Libéré le 11 novembre 1918, il est rapatrié en France le 19 décembre 1918. Après la guerre il a habité Neuilly, Saint-Mandé, Nyons, Saint-Jean-le-Centenier, Toulon, Sausset-les-Pins. Il était chevalier de la légion d’honneur, titulaire de la médaille militaire, de la croix de guerre, de la croix du combattant, de la médaille interalliés et de la médaille commémorative de la guerre 14-18. Il est décédé à Toulon le 15 mai 1956.
Il racontait lui-même à ces petits-neveux qu'il avait été enseveli vivant par un obus puis déterré par un autre. Marié avec Gabrielle Mary à Neuilly-sur-Seine en 1920, ils n'eurent pas d'enfants, donc pas de descendance.
C'est pourquoi, descendant de l’un de ses petits-neveux, j'ai entrepris des recherches sur sa vie de soldat ; j’ai constaté qu’il avait été oublié pour l’attribution de la médaille de Verdun qui pour les poilus avait bien plus de valeur que la légion d'honneur ou la médaille militaire.
Verdun, avec la célèbre expression "on ne passe pas" qui est inscrite au dos de la médaille, est le symbole de la résistance de tout un pays. Cela m'a conduit à demander que son nom soit inscrit sur le livre d'or des défenseurs de la ville de Verdun. Et cent ans après je viens de recevoir le diplôme (n° 198141), signé par les présidents de « On ne passe pas » et de « Ceux de Verdun », le président de la Commission du livre d’or et le maire de Verdun, Samuel Hazard, ainsi que sa médaille de Verdun.

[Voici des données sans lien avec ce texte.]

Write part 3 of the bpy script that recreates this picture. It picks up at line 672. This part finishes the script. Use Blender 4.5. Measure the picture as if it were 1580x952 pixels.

Cette médaille attribuée à Camille Chabert nous permet de faire mémoire de tous les combattants qui sont passés à Verdun. Nombreux sont aussi ceux qui y sont restés, comme cet autre poilu de Jaujac, Louis Bardine, mort pour la France, dont le nom est gravé sur le monument aux morts de Jaujac : né le 21 décembre 1881 il est décédé des suites de blessures à Verdun le 9 août 1916 à l’ambulance 3/16. Il est inhumé à la nécropole nationale de Bevaux-près-Verdun (Tombe 2360, Carré10, Rang8).